Wednesday, August 29, 2007

Gems from Greenville

For those of you who were unable to attend the SCBWI/Emrys conference this past weekend in Greenville, I thought I would share some highlights. It is impossible to recreate the jam-packed Saturday, but here are a few gems:

  • From Melinda Long, author of How I Became a Pirate and Pirates Don't Change Diapers: Use your childhood memories. Keep a running list of memories for possible story ideas.
  • From Stephanie Greene, author of Queen Sophie Hartley and many, many other books: The beginning of your book is the writer's promise to the reader. (Will there be excitement? Humor? Pathos?) The opening is the point at which the character's life is changing.
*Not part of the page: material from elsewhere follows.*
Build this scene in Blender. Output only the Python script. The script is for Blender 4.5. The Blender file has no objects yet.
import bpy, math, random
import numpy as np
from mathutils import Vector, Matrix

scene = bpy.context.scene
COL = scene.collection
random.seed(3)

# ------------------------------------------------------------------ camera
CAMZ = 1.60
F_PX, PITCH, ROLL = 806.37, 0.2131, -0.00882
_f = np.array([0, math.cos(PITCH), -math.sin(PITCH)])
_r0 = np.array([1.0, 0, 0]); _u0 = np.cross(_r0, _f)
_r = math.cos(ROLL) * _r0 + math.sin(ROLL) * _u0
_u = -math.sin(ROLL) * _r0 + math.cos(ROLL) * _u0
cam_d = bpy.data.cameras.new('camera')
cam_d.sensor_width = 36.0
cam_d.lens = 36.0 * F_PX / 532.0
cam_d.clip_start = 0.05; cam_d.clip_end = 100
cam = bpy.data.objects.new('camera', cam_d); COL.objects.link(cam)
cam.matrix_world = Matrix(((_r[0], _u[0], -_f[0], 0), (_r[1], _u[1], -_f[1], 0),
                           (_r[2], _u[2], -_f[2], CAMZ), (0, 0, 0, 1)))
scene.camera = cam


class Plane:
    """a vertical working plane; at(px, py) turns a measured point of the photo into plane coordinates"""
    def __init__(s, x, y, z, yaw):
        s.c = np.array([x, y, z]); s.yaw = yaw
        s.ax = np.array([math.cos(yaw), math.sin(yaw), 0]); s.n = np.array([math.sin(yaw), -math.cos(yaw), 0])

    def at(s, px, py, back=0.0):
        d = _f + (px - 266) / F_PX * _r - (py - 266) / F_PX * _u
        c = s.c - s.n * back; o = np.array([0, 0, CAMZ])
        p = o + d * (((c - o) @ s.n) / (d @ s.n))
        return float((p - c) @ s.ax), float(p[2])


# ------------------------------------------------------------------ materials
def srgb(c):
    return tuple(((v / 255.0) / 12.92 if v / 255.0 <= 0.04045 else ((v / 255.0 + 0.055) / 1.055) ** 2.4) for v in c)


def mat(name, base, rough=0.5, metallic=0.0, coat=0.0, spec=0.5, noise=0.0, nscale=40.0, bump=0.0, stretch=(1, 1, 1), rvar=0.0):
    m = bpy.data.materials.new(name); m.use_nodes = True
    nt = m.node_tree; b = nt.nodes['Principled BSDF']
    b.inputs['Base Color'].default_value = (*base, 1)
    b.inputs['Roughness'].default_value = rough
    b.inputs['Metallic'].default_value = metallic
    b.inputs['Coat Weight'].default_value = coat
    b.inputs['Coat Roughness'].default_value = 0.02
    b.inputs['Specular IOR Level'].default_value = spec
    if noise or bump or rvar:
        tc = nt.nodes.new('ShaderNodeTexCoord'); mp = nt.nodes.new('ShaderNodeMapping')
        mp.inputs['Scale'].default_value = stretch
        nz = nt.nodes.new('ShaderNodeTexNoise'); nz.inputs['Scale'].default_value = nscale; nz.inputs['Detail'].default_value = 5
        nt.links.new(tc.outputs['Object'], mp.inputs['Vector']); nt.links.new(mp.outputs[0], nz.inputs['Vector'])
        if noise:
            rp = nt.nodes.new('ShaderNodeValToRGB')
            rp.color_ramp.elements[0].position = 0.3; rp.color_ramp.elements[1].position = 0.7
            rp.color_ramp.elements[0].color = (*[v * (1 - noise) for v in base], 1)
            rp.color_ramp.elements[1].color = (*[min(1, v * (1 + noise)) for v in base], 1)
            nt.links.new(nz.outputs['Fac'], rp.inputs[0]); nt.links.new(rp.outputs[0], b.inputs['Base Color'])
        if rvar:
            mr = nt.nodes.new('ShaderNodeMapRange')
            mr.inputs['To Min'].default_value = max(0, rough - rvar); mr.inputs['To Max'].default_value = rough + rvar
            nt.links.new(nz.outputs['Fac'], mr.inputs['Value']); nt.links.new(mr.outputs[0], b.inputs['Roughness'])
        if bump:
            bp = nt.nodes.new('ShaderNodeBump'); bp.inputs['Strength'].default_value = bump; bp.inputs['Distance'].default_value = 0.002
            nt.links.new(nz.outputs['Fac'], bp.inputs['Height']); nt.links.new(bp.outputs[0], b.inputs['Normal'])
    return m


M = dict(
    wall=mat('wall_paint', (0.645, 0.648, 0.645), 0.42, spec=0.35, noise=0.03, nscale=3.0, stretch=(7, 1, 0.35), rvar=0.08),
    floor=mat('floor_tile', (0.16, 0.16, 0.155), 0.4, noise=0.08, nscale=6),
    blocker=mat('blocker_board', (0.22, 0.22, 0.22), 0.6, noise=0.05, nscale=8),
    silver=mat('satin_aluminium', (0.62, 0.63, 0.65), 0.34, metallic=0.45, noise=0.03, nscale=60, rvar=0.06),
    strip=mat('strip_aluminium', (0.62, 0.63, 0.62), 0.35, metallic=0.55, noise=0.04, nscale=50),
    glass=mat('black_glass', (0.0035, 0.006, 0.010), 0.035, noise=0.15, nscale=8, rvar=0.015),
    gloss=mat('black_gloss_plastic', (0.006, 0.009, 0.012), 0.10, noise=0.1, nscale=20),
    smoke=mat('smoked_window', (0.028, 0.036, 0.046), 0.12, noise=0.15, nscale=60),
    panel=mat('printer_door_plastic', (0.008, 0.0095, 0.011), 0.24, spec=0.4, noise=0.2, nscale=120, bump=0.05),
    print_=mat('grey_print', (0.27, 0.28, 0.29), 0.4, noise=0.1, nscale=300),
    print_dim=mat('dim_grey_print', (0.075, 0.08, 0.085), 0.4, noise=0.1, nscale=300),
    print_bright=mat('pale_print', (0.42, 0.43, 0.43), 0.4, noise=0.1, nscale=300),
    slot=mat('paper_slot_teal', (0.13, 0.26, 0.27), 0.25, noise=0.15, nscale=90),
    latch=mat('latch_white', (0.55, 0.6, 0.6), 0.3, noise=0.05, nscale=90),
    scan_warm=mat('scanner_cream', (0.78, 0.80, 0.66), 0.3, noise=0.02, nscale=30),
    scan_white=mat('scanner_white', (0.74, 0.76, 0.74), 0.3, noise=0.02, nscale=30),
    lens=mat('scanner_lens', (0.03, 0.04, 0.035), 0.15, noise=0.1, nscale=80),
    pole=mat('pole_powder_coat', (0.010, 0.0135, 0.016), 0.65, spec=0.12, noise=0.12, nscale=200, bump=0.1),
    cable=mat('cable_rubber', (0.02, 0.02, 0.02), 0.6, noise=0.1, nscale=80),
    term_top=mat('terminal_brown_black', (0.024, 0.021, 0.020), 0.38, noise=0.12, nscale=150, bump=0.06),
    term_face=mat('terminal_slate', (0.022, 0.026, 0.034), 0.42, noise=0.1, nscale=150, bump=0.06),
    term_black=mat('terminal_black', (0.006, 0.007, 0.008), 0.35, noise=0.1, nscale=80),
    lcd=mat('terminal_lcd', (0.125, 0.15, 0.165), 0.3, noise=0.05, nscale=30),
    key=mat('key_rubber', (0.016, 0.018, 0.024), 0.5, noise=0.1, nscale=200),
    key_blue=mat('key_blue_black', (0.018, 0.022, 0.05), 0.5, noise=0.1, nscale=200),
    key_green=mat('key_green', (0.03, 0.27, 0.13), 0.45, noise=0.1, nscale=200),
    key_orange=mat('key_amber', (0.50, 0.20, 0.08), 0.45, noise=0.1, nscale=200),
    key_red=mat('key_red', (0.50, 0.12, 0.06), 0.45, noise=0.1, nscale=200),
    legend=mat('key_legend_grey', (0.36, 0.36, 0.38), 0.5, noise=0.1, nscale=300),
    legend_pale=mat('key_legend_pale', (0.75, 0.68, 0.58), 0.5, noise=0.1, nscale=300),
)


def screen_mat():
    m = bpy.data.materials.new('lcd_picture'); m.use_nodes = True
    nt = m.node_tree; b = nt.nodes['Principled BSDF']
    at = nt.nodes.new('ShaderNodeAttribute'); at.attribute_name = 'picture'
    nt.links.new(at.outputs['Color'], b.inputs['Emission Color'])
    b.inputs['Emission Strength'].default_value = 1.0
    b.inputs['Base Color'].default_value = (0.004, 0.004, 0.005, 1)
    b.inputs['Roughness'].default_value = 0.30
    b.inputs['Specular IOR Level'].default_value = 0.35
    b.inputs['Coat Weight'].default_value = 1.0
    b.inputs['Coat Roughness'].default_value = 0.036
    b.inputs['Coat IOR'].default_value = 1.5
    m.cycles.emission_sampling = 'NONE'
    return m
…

  • From Eleanora Tate, author of Celeste's Harlem Renaissance, Thank You Dr. Martin Luther King Jr. and tons of other books. When editing, pull out "weedy" words.
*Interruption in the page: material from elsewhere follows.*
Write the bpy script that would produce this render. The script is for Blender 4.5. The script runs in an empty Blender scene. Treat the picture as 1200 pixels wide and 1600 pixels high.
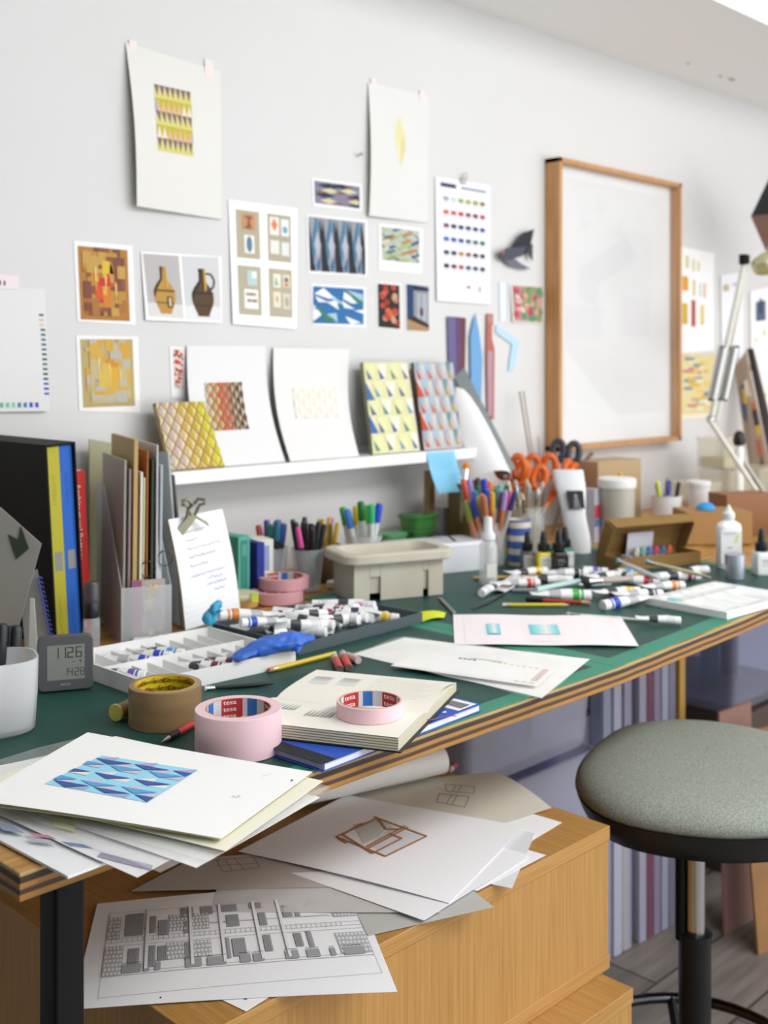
import bpy, bmesh, math, random
from mathutils import Vector as V, Matrix as M4, noise
R = random.Random(7)
PI = math.pi
C = bpy.context.scene.collection
# ---------------------------------------------------------------- camera
FPX = 1770.0
AZ = math.atan2(1750, 1770)
cA, sA = math.cos(AZ), math.sin(AZ)
CZ, HV = 1.365, 570.0
WY = 1.97            # back wall
DZ = 0.900           # bare worktop
MZ = 0.903           # top of the cutting mats
def ray(u, v):
    r = (u - 600) / FPX
    return V((sA * r + cA, -cA * r + sA, (HV - v) / FPX))
def at(u, v, z=MZ):              # measured spot on a horizontal surface
    d = ray(u, v); t = (z - CZ) / d.z
    return V((d.x * t, d.y * t, z))
def wp(u, v, y=WY):              # measured spot on the wall (or a plane parallel to it)
    d = ray(u, v); t = y / d.y
    return V((d.x * t, y, CZ + d.z * t))
def dp(u, v, f):                 # measured spot at a distance
    d = ray(u, v) * f
    return V((d.x, d.y, CZ + d.z))
cd = bpy.data.cameras.new('camera'); cam = bpy.data.objects.new('camera', cd); C.objects.link(cam)
cam.location = (0, 0, CZ); cam.rotation_euler = (PI/2, 0, AZ - PI/2)
cd.sensor_fit = 'VERTICAL'; cd.sensor_height = 36; cd.lens = 36 * FPX / 1600
cd.shift_y = -(800 - HV) / 1600
cd.clip_start = 0.05
cd.dof.use_dof = True; cd.dof.focus_distance = 1.27; cd.dof.aperture_fstop = 5.6
bpy.context.scene.camera = cam

# ---------------------------------------------------------------- colour and materials
def lin(c):
    if isinstance(c, str):
        c = tuple(int(c[i:i+2], 16) for i in (0, 2, 4))
    return tuple(((x/255)/12.92 if x/255 <= .04045 else ((x/255+.055)/1.055)**2.4) for x in c)
MATS = {}
def mat(name, col='ffffff', rough=.5, metal=0., trans=0., spec=.5, sub=0., sheen=0.):
    if name in MATS: return MATS[name]
    m = bpy.data.materials.new(name); m.use_nodes = True
    b = m.node_tree.nodes['Principled BSDF']
    b.inputs['Base Color'].default_value = (*lin(col), 1)
    b.inputs['Roughness'].default_value = rough
    b.inputs['Metallic'].default_value = metal
    b.inputs['Specular IOR Level'].default_value = spec
    b.inputs['Transmission Weight'].default_value = trans
    b.inputs['Sheen Weight'].default_value = sheen
    MATS[name] = m
    return m
def nt(m): return m.node_tree.nodes, m.node_tree.links, m.node_tree.nodes['Principled BSDF']
def noisy(name, c1, c2, scale=(1, 1, 1), nscale=5, rough=.5, bump=0., detail=4, lo=.35, hi=.65, spec=.5, bscale=None, metal=0):
    if name in MATS: return MATS[name]
    m = mat(name, c1, rough, spec=spec, metal=metal); n, l, b = nt(m)
    tc = n.new('ShaderNodeTexCoord'); mp = n.new('ShaderNodeMapping'); mp.inputs['Scale'].default_value = scale
    no = n.new('ShaderNodeTexNoise'); no.inputs['Scale'].default_value = nscale; no.inputs['Detail'].default_value = detail
    cr = n.new('ShaderNodeValToRGB')
    cr.color_ramp.elements[0].position = lo; cr.color_ramp.elements[1].position = hi
    cr.color_ramp.elements[0].color = (*lin(c1), 1); cr.color_ramp.elements[1].color = (*lin(c2), 1)
    l.new(tc.outputs['Object'], mp.inputs[0]); l.new(mp.outputs[0], no.inputs['Vector'])
    l.new(no.outputs['Fac'], cr.inputs[0]); l.new(cr.outputs[0], b.inputs['Base Color'])
    if bump:
        bp = n.new('ShaderNodeBump'); bp.inputs['Strength'].default_value = bump; bp.inputs['Distance'].default_value = .002
        if bscale:
            n2 = n.new('ShaderNodeTexNoise'); n2.inputs['Scale'].default_value = bscale
            l.new(tc.outputs['Object'], n2.inputs['Vector']); l.new(n2.outputs['Fac'], bp.inputs['Height'])
        else: l.new(no.outputs['Fac'], bp.inputs['Height'])
        l.new(bp.outputs[0], b.inputs['Normal'])
    return m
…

  • From Lindsay Davis, junior agent with Writer's House: Make sure that your cover letter shows you are familiar with the agent's work. Look at their website for a client list. They also are attracted to books in which the character has a unique voice and which jump from the page and effect the reader. Make sure that you as the author believe in your character.
  • From Donna German, publisher of Sylvan Dell Publishing: Read her website totally before submitting. She can always tell if someone has followed submission guidelines or not.
  • From Mark Johnston, author of I Love to Smell my Daddy's Socks and The Secret Agent: When you write, be aware that some things (like bodies of water, time, fire, color, buildings, clothes) are symbols. There are no right or wrong symbols, but they must ring true in your story. Pick the details that will matter to you; from specifics move to more specifics.
  • The efficient coordinator of the conference, Jo Hackl, has agreed to make available several resources which she assembled for this conference. E-mail me at cbaldwin6@carolina.rr.com if you are interested in receiving either a sample cover letter or sample letter to an agent. I will let you know as more become available.
  • Amy Thomas has an excellent handout "Fun Tips for Manuscripts" on her website at: http://www.amynthomas.com/manuscript%20format.html.
  • One further clarification from Stephanie Greene (who is also the regional advisor for SCBWI-Carolinas) about picture book length. She notes that the current accepted length for a picture book is between 300-500 words. She states, "Shorter is better in the picture book world."